Short problem> Nothing after the line with "-.322, .1, .50).build('cutter'))" belongs in the copy; extract the lines below from the top through that line, pictures left out.

Dataset excerpts>
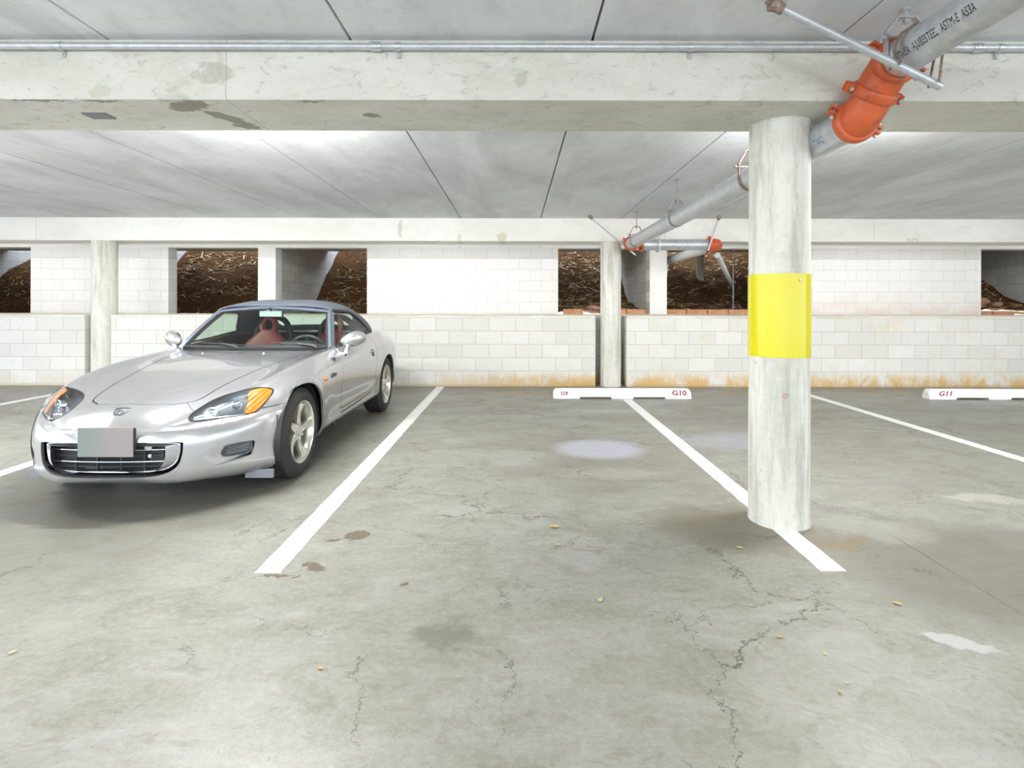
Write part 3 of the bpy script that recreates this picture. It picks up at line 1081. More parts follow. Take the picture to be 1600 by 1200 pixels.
# bumper joints: lamp to arch, lamp to bonnet corner, underside
for sx in (1, -1):
    o_ = [Vector((sx * x, y, z)) for x, y, z in ((.690, -.365, .548), (.75, -.31, .556), (.83, -.20, .562))]
    apply_bool(shell, ribbon_obj(o_, Vector((sx * .75, -.5, .4)), -.10, .10, .005, closed=False))
    o_ = [Vector((sx * x, y, .6)) for x, y in ((.415, -.585), (.36, -.55), (.283, -.484))]
    apply_bool(shell, ribbon_obj(o_, (0, 0, 1), -.08, .1, .003, closed=False))
apply_bool(shell, MB().box(-.80, .80, -.332, -.322, .1, .50).build('cutter'))

# split the shell into its loose panels
b = bmesh.new(); b.from_mesh(shell.data)
b.verts.ensure_lookup_table()
seen = set(); isl = []
for v in b.verts:
    if v.index in seen: continue
    st = [v]; seen.add(v.index); grp = []
    while st:
        w = st.pop(); grp.append(w.index)
        for e in w.link_edges:
            o2 = e.other_vert(w)
            if o2.index not in seen:
                seen.add(o2.index); st.append(o2)
    isl.append(grp)
isl.sort(key=len, reverse=True)
b.free()
info = []
panels = {}
for g in isl:
    co = np.array([shell.data.vertices[i].co[:] for i in g])
    c = co.mean(0); ext = co.max(0) - co.min(0)
    if len(g) < 60:
        key = None
    elif ext[1] > 3: key = 'body'
    elif c[1] < -.2 and ext[0] > 1.2: key = 'front_bumper'
    elif abs(c[0]) < .1 and c[2] > .5 and ext[0] > .8 and c[1] < 1: key = 'bonnet'
    elif abs(c[0]) > .6 and .8 < c[1] < 2 and ext[1] > .8: key = 'door'
    else: key = 'body'
    info.append((len(g), key, [round(float(x), 2) for x in c], [round(float(x), 2) for x in ext]))
    if key:
        panels.setdefault(key + ('_r' if key == 'door' and c[0] > 0 else ''), []).extend(g)
print('ISLANDS', info[:14])
SHELL_PARTS = {}
for key, g in panels.items():
    gs = set(g)
    b = bmesh.new(); b.from_mesh(shell.data)
    bmesh.ops.delete(b, geom=[v for v in b.verts if v.index not in gs], context='VERTS')
    me = bpy.data.meshes.new(key.replace('_r', ''))
    b.to_mesh(me); b.free()
    me.materials.clear()
    SHELL_PARTS[key] = link(key.replace('_r', ''), me, M['paint'], car, 38)
bpy.data.objects.remove(shell)
MB().box(-.70, .70, 2.35, 2.38, .3, .8).build('rear_bulkhead', M['interior'], car)

# backing that closes the gaps
MB().box(-.80, .80, .765, .79, .19, .775).build('front_bulkhead', M['interior'], car)
MB().box(-.40, .40, -.46, .74, .35, .60).build('engine_cover', M['black_plastic'], car)

# ------------------------------------------------------------------ grille
def duct(name, outer, inner, mat, parent):
    m = MB(); m.grid([outer, inner], closed_u=True)
    return m.build(name, mat, parent, smooth=50)


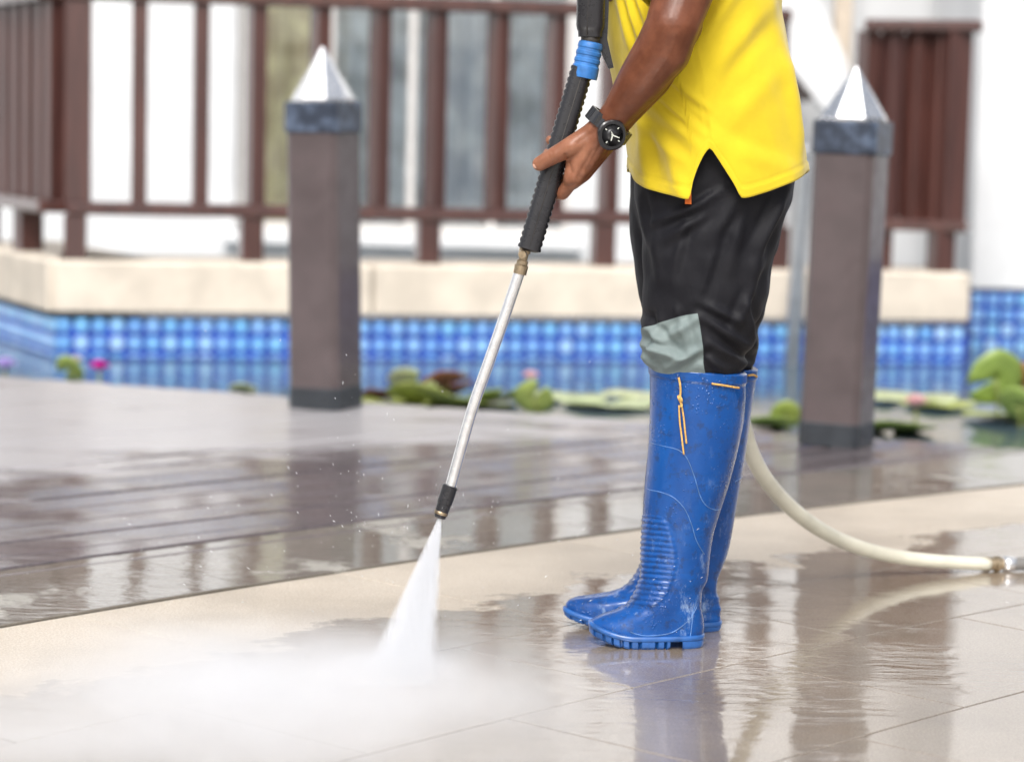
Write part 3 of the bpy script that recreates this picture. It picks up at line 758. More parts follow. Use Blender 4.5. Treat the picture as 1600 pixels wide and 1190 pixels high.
S_F = [ # x0,y0,x1,y1,width,amp(m),side
 (966, -20, 985, 70, 5, 0.0045, 1), (978, -20, 1000, 60, 5, 0.0045, 1), (993, -20, 1010, 30, 5, 0.004, 1), (955, 0, 964, 90, 6, 0.003, -1),
 (1030, 150, 1092, 205, 7, 0.0050, 1), (1022, 168, 1085, 222, 8, 0.0040, 1), (1052, 128, 1100, 165, 6, 0.0045, -1), (1000, 190, 1060, 245, 9, 0.0040, 1),
 (1096, 60, 1165, -40, 12, 0.0050, 1), (1100, 130, 1195, 10, 15, 0.0040, -1), (1120, 215, 1215, 110, 17, 0.0030, 1),
 (1205, 20, 1242, 200, 11, 0.0050, 1), (1228, 110, 1250, 250, 8, 0.0040, 1), (1140, 230, 1220, 262, 14, 0.0022, 1),
 (1004, 205, 1016, 288, 8, 0.0045, 1), (1040, 215, 1064, 300, 12, 0.0035, -1)]
HEM = [(984, 262), (990, 274), (1003, 288), (1030, 299), (1060, 305), (1079, 308), (1085, 279), (1096, 250), (1104, 236), (1110, 230), (1117, 238), (1130, 258), (1146, 282), (1160, 304), (1190, 297), (1225, 283), (1248, 271), (1260, 262)]
def hem_y(x): return interp([(a, b) for a, b in HEM], x)[0]
def torso_pt(a, py, extra=0.0, n=2.6):
    """a: angle; cos -> back(+x)/front, sin<0 -> near side"""
    l, r, hd = interp(TOR, py); c = W((l + r) / 2, py, YT)
    hw = (r - l) / 2 / SCALE(YT); e = 2 / n
    ca, sa = sgnpow(math.cos(a), e), sgnpow(math.sin(a), e)
    nr = Vector((math.cos(a) / hw, math.sin(a) / hd, 0)).normalized()
    return c + Vector((hw * ca, hd * sa, 0)) + nr * extra, nr
NA, NS = 300, 150
grid = []
for i in range(NA):
    a = 2 * math.pi * i / NA
    # where this column meets the hem (iterate: the hem is known by its place in the photo)
    py = 280.0
    for _ in range(6):
        x = proj(torso_pt(a, py)[0])[0]
        near = math.sin(a) < 0.25
        tgt = hem_y(min(1259, max(985, x))) if near else 285 - 12 * abs(math.cos(a)) + 0
        py = 0.5 * py + 0.5 * tgt
    hemp = py; colm = []
    for j in range(NS + 1):
        s = j / NS; yy = -240 + (hemp + 240) * s
        p, nr = torso_pt(a, yy)
        x, y = proj(p); ex = 0.0
        if math.sin(a) < 0.45: ex += 1.5 * folds(x, y, S_F)
        ex += 0.0045 * noise.noise(Vector((p.x * 9 + p.z * 5, p.y * 9, p.z * 5 - p.x * 3)))
        ex += 0.0018 * noise.noise(Vector((p.x * 30 + p.z * 18, p.y * 30, p.z * 14 - p.x * 10)))
        toh = hemp - yy
        if toh < 17: ex += 0.0012 * min(1, (17 - toh) / 2.0)
        if 14.5 < toh < 18.5: ex -= 0.0011
        ex += 0.006 * max(0, 1 - toh / 60) * math.sin(a * 7 + 1) * 0.4
        # side seam: fine groove ending at the slit
        if math.sin(a) < 0 and y > 40:
            sx_ = 1082 + (y - 60) * 0.165
            ex -= 0.0016 * math.exp(-((x - sx_) / 2.2) ** 2) - 0.0010 * math.exp(-((x - sx_ - 5) / 3) ** 2)
        colm.append(p + nr * (ex + (0.004 if toh < 80 else 0.004)))
    grid.append(colm)
sg = Geo(); sg.v = [p for c in grid for p in c]
for i in range(NA):
    for j in range(NS):
        a_, b_ = i * (NS + 1) + j, ((i + 1) % NA) * (NS + 1) + j
        sg.f.append((a_, b_, b_ + 1, a_ + 1))
# sleeves
def sleeve(p0, p1, r0_, r1_):
    d = (p1 - p0); t = d.normalized(); A = Vector((0, -1, 0)); A = (A - t * A.dot(t)).normalized(); B = t.cross(A); rings = []
    for i in range(26):
        q = i / 25; rings.append([p0 + d * q + (A * math.cos(k * math.pi / 24) + B * math.sin(k * math.pi / 24)) * (r0_ + (r1_ - r0_) * q + 0.002 * math.sin(k * 0.8 + q * 9) + (0.0012 if q > 0.86 else 0)) for k in range(48)])
    sg.loft(rings, False, False)
sleeve(W(1112, -205, 3.88), W(1052, 3, 3.772), 0.085, 0.0505)
sleeve(W(1112, -205, 4.16), W(1090, -20, 4.20), 0.085, 0.062)
shirt = sg.build('shirt', M_shirt, person)
so = shirt.modifiers.new('thick', 'SOLIDIFY'); so.thickness = 0.0016; so.offset = -1

# trousers ---------------------------------------------------------------------------------
def trouser_mat(nm, a, b, rough):
    mt, nt, p = mat(nm)
    f = ramp(nt, nz(nt, 16, 5, 0.6), 0.3, 0.72); L(nt, mixc(nt, f, a, b), p.inputs['Base Color'])
    p.inputs['Roughness'].default_value = rough; p.inputs['Specular IOR Level'].default_value = 0.20; p.inputs['Sheen Weight'].default_value = 0.0
    n1 = bump(nt, nz(nt, 1200, 1), 0.15, 0.0004)
    L(nt, bump(nt, nz(nt, 38, 4, 0.55, stretch=((1, 1, 0.6), (0, R(25), 0))), 0.30, 0.005, n1), p.inputs['Normal']); return mt
M_trou = trouser_mat('black_nylon', (0.007, 0.007, 0.010), (0.012, 0.012, 0.015), 0.60)
M_patch = trouser_mat('grey_green_nylon', (0.15, 0.19, 0.19), (0.20, 0.245, 0.24), 0.6)
NEAR_LEG = [(150, 992, 1245, 0.100), (230, 992, 1248, 0.100), (300, 993, 1236, 0.100), (340, 998, 1226, 0.100), (400, 1001, 1209, 0.097), (460, 1004, 1196, 0.092), (500, 1005, 1186, 0.088), (535, 1005, 1176, 0.084), (558, 1007, 1168, 0.077), (568, 1011, 1165, 0.073), (578, 1020, 1158, 0.066), (600, 1026, 1150, 0.058), (640, 1030, 1140, 0.054)]
FAR_LEG = [(150, 990, 1245, 0.100), (230, 986, 1246, 0.100), (300, 986, 1238, 0.100), (340, 984, 1227, 0.100), (400, 988, 1211, 0.097), (460, 998, 1199, 0.092), (500, 1008, 1190, 0.088), (540, 1018, 1183, 0.082), (560, 1030, 1179, 0.074), (576, 1040, 1172, 0.064), (600, 1046, 1164, 0.056), (640, 1050, 1156, 0.052)]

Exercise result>
Write part 3 of the bpy script that recreates this picture. It picks up at line 1081. More parts follow. Take the picture to be 1600 by 1200 pixels.
# bumper joints: lamp to arch, lamp to bonnet corner, underside
for sx in (1, -1):
    o_ = [Vector((sx * x, y, z)) for x, y, z in ((.690, -.365, .548), (.75, -.31, .556), (.83, -.20, .562))]
    apply_bool(shell, ribbon_obj(o_, Vector((sx * .75, -.5, .4)), -.10, .10, .005, closed=False))
    o_ = [Vector((sx * x, y, .6)) for x, y in ((.415, -.585), (.36, -.55), (.283, -.484))]
    apply_bool(shell, ribbon_obj(o_, (0, 0, 1), -.08, .1, .003, closed=False))
apply_bool(shell, MB().box(-.80, .80, -.332, -.322, .1, .50).build('cutter'))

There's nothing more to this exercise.